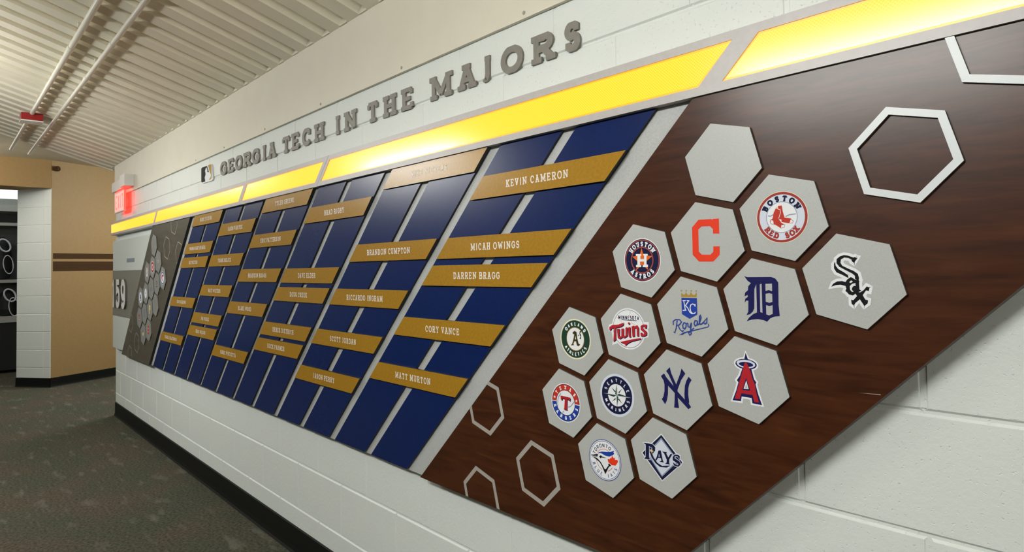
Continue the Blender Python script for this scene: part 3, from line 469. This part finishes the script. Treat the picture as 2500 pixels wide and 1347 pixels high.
# rib closures where the deck meets the fascia board
m = MB(); k = math.floor(-6.0 / P); random.seed(4)
while k * P < 5.1:
    b = k * P; j = random.uniform(-.006, .006)
    m.hexa([(b - .093 + j, -.020, CEIL + .001), (b - .033 + j, -.020, CEIL + .001), (b - .033 + j, .018, CEIL + .001), (b - .093 + j, .018, CEIL + .001),
            (b - .086 + j, -.010, CEIL + .036), (b - .040 + j, -.010, CEIL + .036), (b - .040 + j, .018, CEIL + .036), (b - .086 + j, .018, CEIL + .036)], MAT['fascia']); k += 1
struct(m.build('trim_2'))
# flat soffit beyond the deck
m = MB(); m.box(-9.4, DX0 - 0.012, YB, 3.0, 2.585, 2.66, MAT['soffit']); struct(m.build('ceiling.001'))

# splayed end wall: white block end face, tan block return, tan header over the opening
Kp = Vector((-8.261, -0.2415)); Lp = Vector((-8.640, -0.515)); Rp = Vector((-8.6135, 0.4583))
dKR = (Rp - Kp).normalized(); dLK = (Kp - Lp).normalized()
Fp = Kp + dKR * 3.4
nKR = Vector((dKR.y, -dKR.x)); nLK = Vector((dLK.y, -dLK.x))
def vwall(m, p, q, z0, z1, thick, inward, mat):
    a = p; b = q; n = inward.normalized() * thick
    m.hexa([(a.x, a.y, z0), (b.x, b.y, z0), (b.x + n.x, b.y + n.y, z0), (a.x + n.x, a.y + n.y, z0), (a.x, a.y, z1), (b.x, b.y, z1), (b.x + n.x, b.y + n.y, z1), (a.x + n.x, a.y + n.y, z1)], mat)
m = MB(); vwall(m, Kp + dKR * .007, Fp, 0, 2.585, 0.22, -nKR, MAT['cmu_tan']); far = struct(m.build('wall_far'))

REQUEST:
Transcribe the listing in full. Omit the pictures and keep every line exact.

TASK ANSWER:
Continue the Blender Python script for this scene: part 3, from line 469. This part finishes the script. Treat the picture as 2500 pixels wide and 1347 pixels high.
# rib closures where the deck meets the fascia board
m = MB(); k = math.floor(-6.0 / P); random.seed(4)
while k * P < 5.1:
    b = k * P; j = random.uniform(-.006, .006)
    m.hexa([(b - .093 + j, -.020, CEIL + .001), (b - .033 + j, -.020, CEIL + .001), (b - .033 + j, .018, CEIL + .001), (b - .093 + j, .018, CEIL + .001),
            (b - .086 + j, -.010, CEIL + .036), (b - .040 + j, -.010, CEIL + .036), (b - .040 + j, .018, CEIL + .036), (b - .086 + j, .018, CEIL + .036)], MAT['fascia']); k += 1
struct(m.build('trim_2'))
# flat soffit beyond the deck
m = MB(); m.box(-9.4, DX0 - 0.012, YB, 3.0, 2.585, 2.66, MAT['soffit']); struct(m.build('ceiling.001'))

# splayed end wall: white block end face, tan block return, tan header over the opening
Kp = Vector((-8.261, -0.2415)); Lp = Vector((-8.640, -0.515)); Rp = Vector((-8.6135, 0.4583))
dKR = (Rp - Kp).normalized(); dLK = (Kp - Lp).normalized()
Fp = Kp + dKR * 3.4
nKR = Vector((dKR.y, -dKR.x)); nLK = Vector((dLK.y, -dLK.x))
def vwall(m, p, q, z0, z1, thick, inward, mat):
    a = p; b = q; n = inward.normalized() * thick
    m.hexa([(a.x, a.y, z0), (b.x, b.y, z0), (b.x + n.x, b.y + n.y, z0), (a.x + n.x, a.y + n.y, z0), (a.x, a.y, z1), (b.x, b.y, z1), (b.x + n.x, b.y + n.y, z1), (a.x + n.x, a.y + n.y, z1)], mat)
m = MB(); vwall(m, Kp + dKR * .007, Fp, 0, 2.585, 0.22, -nKR, MAT['cmu_tan']); far = struct(m.build('wall_far'))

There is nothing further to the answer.